The 2009 Rainfall Prediction for Nigeria consisted of the onset date, cessation date, and the length of the rainy/growing season and total annual rainfall. The earliest onset of the rainy season was between 18 February and 10 April with a duration ranging from 220 to 260 days in the southern part of the country. The latest onset was between 20 May and 20 June in central to extreme northern parts with a duration ranging from 100 to 180 days. In addition, the implications of the expected rainfall pattern for key socio-economic sectors such as agriculture, water resources, energy, transportation, construction, infrastructural development were critically assessed.

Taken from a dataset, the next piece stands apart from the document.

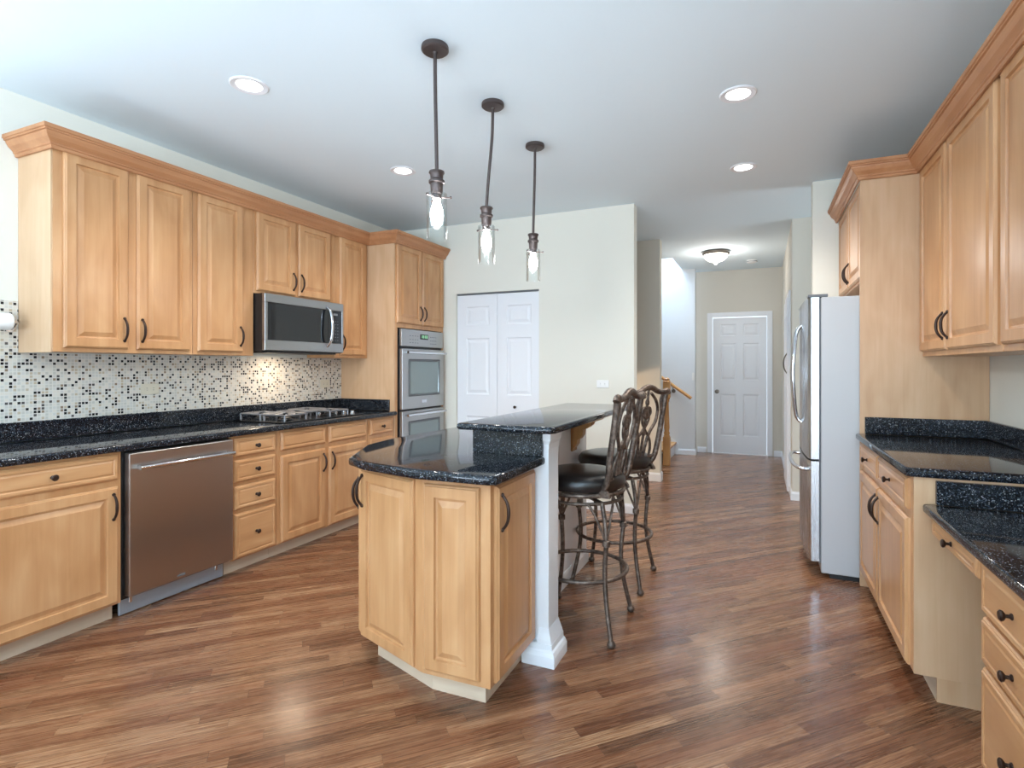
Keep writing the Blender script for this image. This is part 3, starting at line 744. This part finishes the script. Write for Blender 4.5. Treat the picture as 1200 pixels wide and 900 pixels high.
tag(obj('bar_counter', prism(BM(), barp, 1.035, 1.065, .012, 3), 'granite', smooth=True), 'raised dark granite bar top in front of the two stools', 'bar counter')
cb = thing('corbel', 'scrolled oak corbel bracket under the raised bar top', 'corbel', (-1.079, 3.20, 1.034))
pr = [(0, 0), (.205, 0), (.20, -.028), (.185, -.045), (.155, -.055), (.135, -.060), (.128, -.080), (.105, -.098), (.075, -.110), (.070, -.145), (.055, -.165), (.038, -.175), (.034, -.200), (.02, -.222), (0, -.235)]
obj('bracket', prism_y(BM(), pr, 0, .065), 'oak', cb)
obj('back_plate', box(BM(), .0, .012, -.012, .077, -.245, 0, .002, 1), 'oak', cb)

# ------------------------------------------------------------------ bar stools
def make_stool(loc, sw, label):
    rz = 0
    t = thing('bar_stool', label, 'bar stool', loc, rz, 'bar stools at the raised bar')
    obj('seat_cushion', lathe(BM(), [(.001, .700), (.19, .700), (.212, .708), (.222, .728), (.220, .752), (.205, .772), (.165, .783), (.09, .787), (.001, .788)], 48), 'leather', t, (0, 0, 0), (0, 0, sw), smooth=True)
    bm = BM(); tube(bm, ring_pts(.212, .692, 48), .011, 10, True, flat=1.0); tube(bm, ring_pts(.205, .652, 48), .0085, 10, True)
    for i in range(8):
        a = 2 * PI * i / 8 + .3; tube(bm, [(.206 * math.cos(a), .206 * math.sin(a), .652), (.211 * math.cos(a), .211 * math.sin(a), .69)], .006, 6)
    lathe(bm, [(.09, .655), (.09, .70), (.001, .70)], 24)
    for i in range(2):
        a = PI * i / 2 + PI / 4; tube(bm, [(-.205 * math.cos(a), -.205 * math.sin(a), .655), (.205 * math.cos(a), .205 * math.sin(a), .655)], .009, 8)
    obj('seat_ring', bm, 'stool', t, smooth=True)
    prof = [(.292, .012), (.283, .05), (.258, .14), (.238, .24), (.232, .33), (.240, .42), (.246, .48), (.236, .56), (.206, .652)]
    for i in range(4):
        a = PI / 4 + i * PI / 2; c, s_ = math.cos(a), math.sin(a)
        bm = BM(); P = smoothpts([(r * c, r * s_, z) for r, z in prof], 4); tube(bm, P, .0115, 10)
        for sg in (-1, 1):
            pa = [(.247 * c, .247 * s_, .475)]
            for k_, (r, z, da) in enumerate(((.235, .54, .10), (.222, .60, .20), (.206, .652, .34))):
                b_ = a + sg * da; pa.append((r * math.cos(b_), r * math.sin(b_), z))
            tube(bm, smoothpts(pa, 4), .0065, 8)
        lathe(bm, [(.010, .455), (.019, .46), (.019, .485), (.010, .49)], 14, .2455 * c, .2455 * s_)
        lg = obj('leg', bm, 'stool', t, smooth=True)
        obj('foot', lathe(BM(), [(.001, 0), (.016, .002), (.021, .012), (.019, .024), (.011, .032)], 16, .292 * c, .292 * s_), 'stool', lg, smooth=True)
    bm = BM(); tube(bm, ring_pts(.228, .285, 48), .0105, 10, True); obj('footrest_ring', bm, 'stool', t, smooth=True)
    # back, on the +x side
    bk = BM()
    def bx(z): return .175 + (z - .69) * .17 + .006 * math.sin((z - .69) / .48 * PI)
    for s_ in (-1, 1):
        st_ = [(bx(z) - .05 * (1 if z < .72 else 0), s_ * y, z) for z, y in ((.685, .118), (.75, .145), (.88, .165), (1.02, .172), (1.12, .178), (1.165, .186))]
        tube(bk, smoothpts(st_, 4), [.0165] * 21, 10, flat=.75)
    top = [(bx(1.16) + .004, y, z) for y, z in ((-.205, 1.150), (-.188, 1.168), (-.15, 1.160), (-.09, 1.165), (-.04, 1.185), (0, 1.192), (.04, 1.185), (.09, 1.165), (.15, 1.160), (.188, 1.168), (.205, 1.150))]
    tube(bk, smoothpts(top, 4), .017, 10)
    low = [(bx(.76) - .035 * 0, y, .76 + (y / .15) ** 2 * .012) for y in (-.147, -.08, 0, .08, .147)]
    tube(bk, smoothpts(low, 4), .010, 8)
    obj('back_frame', bk, 'stool', t, (0, 0, 0), (0, 0, sw), smooth=True)
    sc = BM()
    for s_ in (-1, 1):
        cv = [(bx(z), s_ * y, z) for z, y in ((.76, .03), (.84, .035), (.92, .06), (.98, .105), (1.05, .115), (1.11, .085), (1.155, .03))]
        tube(sc, smoothpts(cv, 5), .0095, 8)
        cv = [(bx(z), s_ * y, z) for z, y in ((.76, .085), (.82, .09), (.88, .065), (.93, .015), (.99, -.03), (1.05, -.02), (1.07, .025), (1.04, .045), (1.015, .025))]
        tube(sc, smoothpts(cv, 5), .008, 8)
        cv = [(bx(z), s_ * y, z) for z, y in ((1.155, .15), (1.11, .135), (1.06, .15), (1.02, .165))]
        tube(sc, smoothpts(cv, 4), .008, 8)
    tube(sc, smoothpts([(bx(z), 0, z) for z in (.76, .9, 1.02, 1.18)], 3), .008, 8)
    for z, r in ((.925, .022), (1.03, .028), (1.10, .018)):
        sp = bmesh.ops.create_uvsphere(sc, u_segments=14, v_segments=8, radius=r, matrix=Matrix.Translation((bx(z), 0, z)) @ Matrix.Diagonal((.55, 1, 1.15, 1)))
    obj('scroll_work', sc, 'stool', t, (0, 0, 0), (0, 0, sw), smooth=True)
    for s_ in (-1, 1):
        obj('back_bracket', prism_y(BM(), [(.10, .683), (.205, .683), (.20, .70), (.165, .74), (.14, .72)], s_ * .135 - .012, s_ * .135 + .012), 'stool', t, (0, 0, 0), (0, 0, sw))
    return t
stool = make_stool((-.848, 2.69, 0), R(-6), 'bronze bar stool with black leather seat, nearer one beside the white post')
far_stool = dup(stool, (-.842, 3.33, 0), 0, 'bronze bar stool with black leather seat, farther one along the bar')
for c in far_stool.children:
    if c.name.split('.')[0] in ('seat_cushion', 'back_frame', 'scroll_work', 'back_bracket'): c.rotation_euler = (0, 0, R(-24))

# ------------------------------------------------------------------ right run
RF = .555; YP = 3.78
def right(name, label, y1, x=RF, cat='cabinet', group=None): return thing(name, label, cat, (x, y1, 0), R(-90), group)
t = right('base_cabinet', 'maple base cabinet with two drawers and two doors right of the refrigerator', YP - .012); W = 1.165
carcass(t, W, .095, .876, .595); toe(t, W)
obj('end_panel', box(BM(), W, W + .012, -.0, .595, .095, .876), 'maple_panel', t)
obj('end_toe_board', box(BM(), W - .02, W + .012, .075, .595, 0, .0945), 'maple_panel', t)
drawer(t, .012, .535, ZD0, ZD1); drawer(t, .555, 1.13, ZD0, ZD1)
door(t, .012, .535, ZB0, ZB1, .523 - .026, .49); door(t, .555, 1.13, ZB0, ZB1, .026, .49)
bm = BM(); prism(bm, [(RF - .035, YP - .001), (RF - .035, 2.59), (RF - .02, 2.565), (XR - .002, 2.565), (XR - .002, YP - .001)], .877, .914, .012, 3)
rw = tag(obj('worktop', bm, 'granite', smooth=True), 'dark granite worktop on the right wall beside the refrigerator panel', 'worktop')
obj('end_upstand', box(BM(), RF + .01, XR - .002, YP - .022, YP - .002, .9145, 1.014, .003, 2), 'granite', rw)
obj('upstand', box(BM(), XR - .022, XR - .002, 2.565, YP - .022, .9145, 1.014, .003, 2), 'granite', rw)
# desk
DF = .628
ds = right('desk_cabinet', 'low maple desk cabinet with pencil drawer and drawer stack by the right wall', 2.585, DF); 
obj('body', box(BM(), .508, 1.0, 0, .52, .095, .735, .0015, 1), 'maple', ds)
obj('apron', box(BM(), .004, .507, 0, .02, .655, .735), 'maple_h', ds)
obj('toe_kick', box(BM(), .51, 1.0, .07, .085, 0, .094), 'toe', ds)
drawer(ds, .012, .490, .655, .728)
for z0, z1 in ((.572, .728), (.420, .557), (.105, .405)): drawer(ds, .525, .985, z0, z1)
bm = BM(); prism(bm, [(DF - .045, 2.584), (DF - .045, 1.5), (XR - .002, 1.5), (XR - .002, 2.584)], .737, .775, .012, 3)
dw = tag(obj('desk_worktop', bm, 'granite', smooth=True), 'lower dark granite desk top in the near right corner', 'worktop')
obj('end_upstand', box(BM(), DF - .005, XR - .002, 2.565, 2.584, .7755, .868, .002, 1), 'granite', dw)
obj('upstand', box(BM(), XR - .022, XR - .002, 1.5, 2.565, .7755, .868, .002, 1), 'granite', dw)
# refrigerator panel
# cabinet above fridge
t = right('refrigerator_cabinet', 'short maple cabinet with tall side panel above and beside the refrigerator', YB - .004, RF + .012); W = YB - .004 - YP - .021
carcass(t, W, 1.835, 2.462, .58)
obj('tall_side_panel', box(BM(), W, W + .0205, -.0245, .591, 0, 2.462, .001, 1), 'maple_panel', t)
door(t, .02, W / 2 - .005, 1.85, 2.437, W / 2 - .025 - .024, .10); door(t, W / 2 + .005, W - .012, 1.85, 2.437, .024, .10)
# right uppers
RU = .852
t = right('upper_cabinet', 'tall maple upper cabinet with two doors above the right worktop', YP - .002, RU); W = 1.135
carcass(t, W, UZ0 - .02, UZ1, XR - .002 - RU); door(t, .015, .478, DU0 - .015, DU1, .463 - .026, .12); door(t, .505, 1.105, DU0 - .015, DU1, .026, .12)
t = right('upper_cabinet', 'maple upper cabinet cut off by the right edge above the desk', 2.642, RU); W = 1.14
carcass(t, W, UZ0 - .02, UZ1, XR - .002 - RU); door(t, .022, .555, DU0 - .015, DU1, .533 - .026, .12); door(t, .585, 1.115, DU0 - .015, DU1, .026, .12)
bm = BM(); sweep(bm, [(RF - .014, YB - .003), (RF - .014, YP - .004), (RU - .022, YP - .004), (RU - .022, 1.502)], CROWN)
tag(obj('crown_molding', bm, 'maple_y'), 'maple crown molding running along the top of the right cabinets', 'crown molding')

# refrigerator
FYN, FW = 3.825, .915
f = thing('refrigerator', 'stainless french door refrigerator with grey side standing in the right alcove', 'refrigerator', (.33, FYN + FW, 0), R(-90))
obj('cabinet_body', box(BM(), .004, FW - .004, .012, .76, .03, 1.745, .006, 2), 'fridge_side', f)
def curved(x0, x1, z0, z1, bulge=.018, t0=.055):
    bm = BM(); n = 12; lo, hi, bl, bh = [], [], [], []
    for i in range(n + 1):
        x = x0 + (x1 - x0) * i / n; s = (x / FW) * 2 - 1
        y = -t0 - bulge * (1 - s * s)
        e = min(i, n - i)
        if e == 0: y += .012
        lo.append(bm.verts.new((x, y, z0))); hi.append(bm.verts.new((x, y, z1))); bl.append(bm.verts.new((x, 0, z0))); bh.append(bm.verts.new((x, 0, z1)))
    for i in range(n):
        bm.faces.new((lo[i], lo[i + 1], hi[i + 1], hi[i])); bm.faces.new((bl[i], bh[i], bh[i + 1], bl[i + 1]))
        bm.faces.new((hi[i], hi[i + 1], bh[i + 1], bh[i])); bm.faces.new((lo[i], bl[i], bl[i + 1], lo[i + 1]))
    bm.faces.new((lo[0], hi[0], bh[0], bl[0])); bm.faces.new((lo[-1], bl[-1], bh[-1], hi[-1]))
    return bm
obj('gasket', box(BM(), .012, FW - .012, .0, .012, .09, 1.735), 'gasket', f)
for i, (x0, x1) in enumerate(((.003, FW / 2 - .002), (FW / 2 + .002, FW - .003))):
    d = obj('door', curved(x0, x1, .735, 1.745), 'steel', f)
    hx = FW / 2 + (-.035 if i == 0 else .035)
    bm = BM(); tube(bm, smoothpts([(hx, -.072, 1.60), (hx, -.105, 1.545), (hx + (.036 if i else -.036), -.122, 1.38), (hx + (.044 if i else -.044), -.128, 1.26), (hx + (.036 if i else -.036), -.122, 1.14), (hx, -.105, .975), (hx, -.072, .925)], 5), .0125, 12); obj('handle', bm, 'chrome', d, smooth=True)
d = obj('freezer_drawer', curved(.003, FW - .003, .10, .722), 'steel', f)
bm = BM(); tube(bm, smoothpts([(.10, -.060, .655), (.11, -.105, .660), (.25, -.130, .66), (FW / 2, -.136, .66), (FW - .25, -.130, .66), (FW - .11, -.105, .66), (FW - .10, -.060, .655)], 5), .0125, 12); obj('handle', bm, 'chrome', d, smooth=True)
for x in (FW - .10, .01): obj('hinge_cover', box(BM(), x, x + .09, -.06, .05, 1.746, 1.765, .003, 1), 'gasket', f)
bm = BM(); box(bm, .02, FW - .02, .06, .70, 0, .03); obj('base_grille', bm, 'black', f)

The dates of the onset, cessation and length of the rainy season in Nigeria in 2009 were generally predicted to be near-normal although the onset phase was expected to be early in most states. While 2009 was predicted to have a favourable cropping season, the impacts of rainstorms may be severe in the southern part and affect river catchment and dam basins in the north. Coastal belts was expected to be dominated by varying degrees of severe rainstorms at the onset and end of rains. On the other hand, the north will experience some freak storms that could be severe in some areas with prevalent moisture surplus in river catchment basins and dams throughout the season.